This is a 1994 newsletter from The Advancement of Sound Science Coalition (TASSC), an industry-funded front group created in 1993 to create doubt about the health and environmental risks of tobacco. The group was a front for Philip Morris, the world’s largest tobacco company which controls about half of the U.S. tobacco market.
This issue of TASSC’s newsletter “Catalyst” focuses on the results of a poll funded by TASSC which showed increased concern among scientists about the way science is used or misrepresented in policy creation. In response to this apparent concern, TASSC offers “five guiding scientific principles” to provide “a standard against which policymakers should measure research.” TASSC developed these principles with the hope to “resolve some of the waning of public confidence in government research.” Patrick Michaels is listed as a member scientist “who assisted in drafting our Statement of Principles.”

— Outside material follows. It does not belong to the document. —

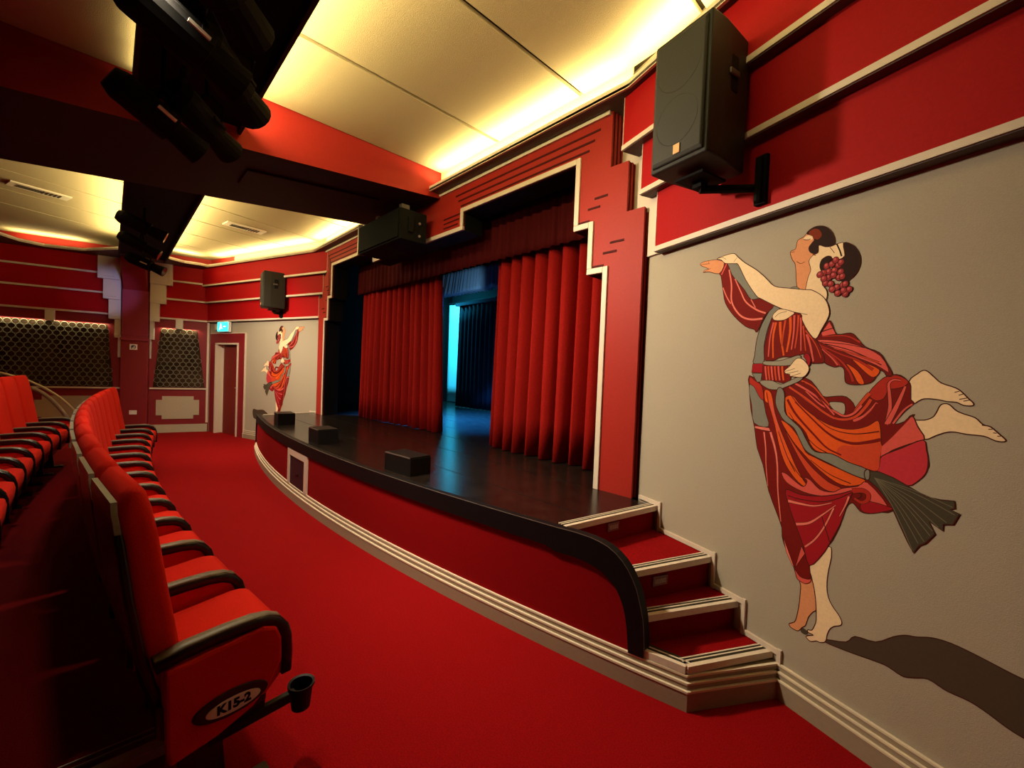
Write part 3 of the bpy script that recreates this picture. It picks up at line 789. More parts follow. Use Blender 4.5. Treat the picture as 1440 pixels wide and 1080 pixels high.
# stage house
m = MB(); m.bb(-10.2, -10.1, 3.03, 7.2, 0, 5); m.bb(.2, .3, 3.03, 7.2, 0, 5); m.bb(-10.2, .3, 7.1, 7.2, 0, 5); m.bb(-10.2, .3, 3.03, 7.2, 5.0, 5.1)
m.bb(-10.1, -8.15, 3.03, 3.08, 0, 5); m.bb(-1.45, .2, 3.03, 3.08, 0, 5); m.bb(-10.1, .2, 3.03, 3.08, 3.63, 5)
struct(m.build('wall_stage_house', BLACK))
cy = empty('cyclorama', (-9.2, 7.0, ZS), 'cyan lit white backcloth at the back of the stage', 'backcloth')
drape(-10.0, -8.0, 6.95, ZS+.02, 3.42, .9, .02, CYC, 'backcloth_sheet', cy, seed=2)
bt = MB(); bt.tube([(-10, 6.95, 3.44), (-8, 6.95, 3.44)], .025, 8); bt.build('batten', BLACK, cy)
bd = empty('back_drape', (-7.4, 6.2, ZS), 'black gathered drape hanging at the back of the stage', 'curtain')
drape(-8.5, -6.0, 6.2, ZS+.015, 3.15, .16, .05, BLKC, 'drape_cloth', bd, seed=4, tilt=.05)
m = MB(); m.bb(-8.6, -6.0, 6.15, 6.25, 3.15, 3.22); m.build('drape_rail', mat('blue grey rail', (.04, .05, .07), .5, .4), bd)
ld = empty('wing_drape', (-7.3, 4.6, ZS), 'black wing drape standing just behind the left red curtain', 'curtain')
drape(-8.9, -7.05, 4.75, ZS+.015, 3.2, .16, .04, BLKC, 'drape_cloth', ld, seed=14)
ld2 = empty('wing_drape', (-8.8, 5.7, ZS), 'narrow black wing drape in front of the cyan backcloth', 'curtain')
drape(-9.2, -8.72, 5.75, ZS+.015, 3.2, .12, .03, BLKC, 'drape_cloth', ld2, seed=15)
bo = empty('border_cloth', (-7.0, 5.2, 3.2), 'blue lit gathered border cloth hanging above the gap in the curtains', 'curtain')
drape(-8.2, -5.9, 5.25, 3.16, 3.62, .10, .11, BORD, 'border_sheet', bo, seed=6, flare=.2)
m = MB(); m.tube([(-8.6, 5.25, 3.62), (-5.8, 5.25, 3.62)], .025, 8); m.build('batten', BLACK, bo)

# ------------------------------------------------------------------ loudspeakers
def speaker(fr, c, w, d, h, zc, ang, label, wall_s, mirror=False):
    """c = plan centre of the front face, ang = heading of the front normal"""
    nf = V(cos(ang), sin(ang), 0); xf = V(-sin(ang), cos(ang), 0)
    o = empty('wall_speaker', (c[0], c[1], zc-h/2), label, 'loudspeaker', 'black loudspeakers on the mural walls')
    c = V(c[0], c[1], zc); ax = (xf, nf, V(0, 0, 1))
    # tapered cabinet
    m = MB(); pts = [(-w/2, 0), (w/2, 0), (w/2, -.12), (w*.42, -d), (-w*.42, -d), (-w/2, -.12)]
    base = [c+xf*a+nf*b-V(0, 0, h/2) for a, b in pts]; m.extr(base, (0, 0, h)); cab = m.build('cabinet', CAB, o, bevel=.012, seg=3)
    m = MB(); loops = []
    W2, H2 = w/2-.018, h/2-.02
    for off, k in ((.001, 1.0), (.010, .985), (.018, .93)):
        loops.append([c+xf*(W2*k*sx)+V(0, 0, H2*k*sz)+nf*off for sx, sz in ((-1, -1), (1, -1), (1, 1), (-1, 1))])
    m.loft(loops); m.build('front_grille', GRILLE, o, bevel=.004)
    m = MB(); rr = w*.36
    m.tube([c+xf*(rr*cos(t))+V(0, 0, -h*.18+rr*sin(t))+nf*.017 for t in [2*PI*i/28 for i in range(29)]], .002, 5)
    m.tube([c+xf*(W2*.85*cos(t))+V(0, 0, h*.22+h*.18*sin(t))+nf*.017 for t in [PI+PI*i/16 for i in range(17)]], .002, 5)
    m.build('cone_ring', GRILLE, o)
    m = MB(); m.box(c+xf*(.01 if not mirror else -.01)+V(0, 0, -h*.40)+nf*.021, (.036, .004, .046), 0, ax); m.build('badge', AMBER, o)
    m = MB()
    for k in (-1, 1):
        m.box(c+xf*(k*(w/2-.012))-nf*.19+V(0, 0, h*.16), (.012, .09, .17), 0, ax)
    hc = m.build('handle_cup', BLACK, cab)
    m = MB()
    for k in (-1, 1):
        m.box(c+xf*(k*(w/2+.001))-nf*.19+V(0, 0, h*.15), (.014, .075, .028), 0, ax)
    m.build('handle_bar', mat('grey brown handle', (.09, .07, .06), .35, .5), cab, bevel=.005)  # handle bar somewhat paler than the cabinet
    # yoke bracket to the wall
    br = empty('bracket', (0, 0, 0)); br.parent = o
    m = MB(); foot = c-nf*(d*.55)-V(0, 0, h/2+.03)
    m.box(foot, (.16, .20, .012), 0, ax); m.box(foot-V(0, 0, .02), (.05, .06, .04), 0, ax)
    wallp = fr.p(wall_s, foot.z-.045, .07); a = foot-V(0, 0, .045)
    m.tube([a, wallp], .022, 8)
    plate = fr.p(wall_s, foot.z-.03, .055); fr.box(m, wall_s-.03, wall_s+.03, foot.z-.13, foot.z+.12, .06, .085)
    m.tube([fr.p(wall_s, foot.z-.12, .10), fr.p(wall_s, foot.z+.10, .10)], .018, 8)
    bo_ = m.build('wall_bracket', BLACK, o)
    bpy.data.objects.remove(br)
    return o
P1, P2 = V(-1.184, 2.086, 0), V(-.868, 2.022, 0)
cf = (P1+P2)/2; nv = V((P2-P1).y, -(P2-P1).x, 0).normalized()
speaker(NEAR, (cf.x, cf.y), .33, .36, .67, 2.97, math.atan2(nv.y, nv.x), 'large black loudspeaker on the right wall above the big mural', .86)
cm = (-8.95, cf.y-.02)
speaker(FAR, cm, .33, .36, .66, 2.93, math.atan2(-1, -.10), 'black loudspeaker on the far wall above the smaller looking mural', 1.02, True)
# flown black loudspeaker under the beam end
fs = empty('hung_speaker', (-4.8, 2.42, 3.0), 'wide black loudspeaker hung under the beam end before the curtains', 'loudspeaker')
m = MB(); m.bb(-5.32, -4.28, 2.28, 2.62, 2.985, 3.33); hb = m.build('cabinet', BLACK, fs, bevel=.012)
m = MB(); m.bb(-5.30, -4.30, 2.262, 2.28, 3.005, 3.31); m.build('front_grille', BLACK, fs, bevel=.004)
m = MB(); m.bb(-4.279, -4.262, 2.38, 2.44, 3.08, 3.24); m.build('side_handle', BLACK, hb)
m = MB()
for x in (-5.1, -4.5): m.bb(x-.03, x+.03, 2.40, 2.50, 3.33, 3.45)
m.build('hanging_bracket', STEEL, fs)
m = MB()
for z in (3.06, 3.2): m.cyl((-4.275, 2.52, z), (-4.262, 2.52, z), .014, 10)
m.build('rigging_bolts', STEEL, fs)
m = MB(); m.bb(-5.345, -5.325, 2.27, 2.36, 2.99, 3.36); m.build('end_flange', mat('pale metal end', (.5, .45, .4), .35, .5, metal=.7), fs)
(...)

The principles, as laid out in the newsletter, are the following:
- “Total methodological documentation
- Comprehensive review of all relevent [sic] supporting information
- Prepublication technical review
- Public communication by responsible scientists
- Rejection of reinterpretations of old data without new experimental inquiry”
The newsletter also includes an overview of recent organizational activities, including “speaking to the American Legislative Exchange Council ” and providing written testimony for a hearing in New York City “on legislation that called for unreasonable restrictions on smoking in buildings.”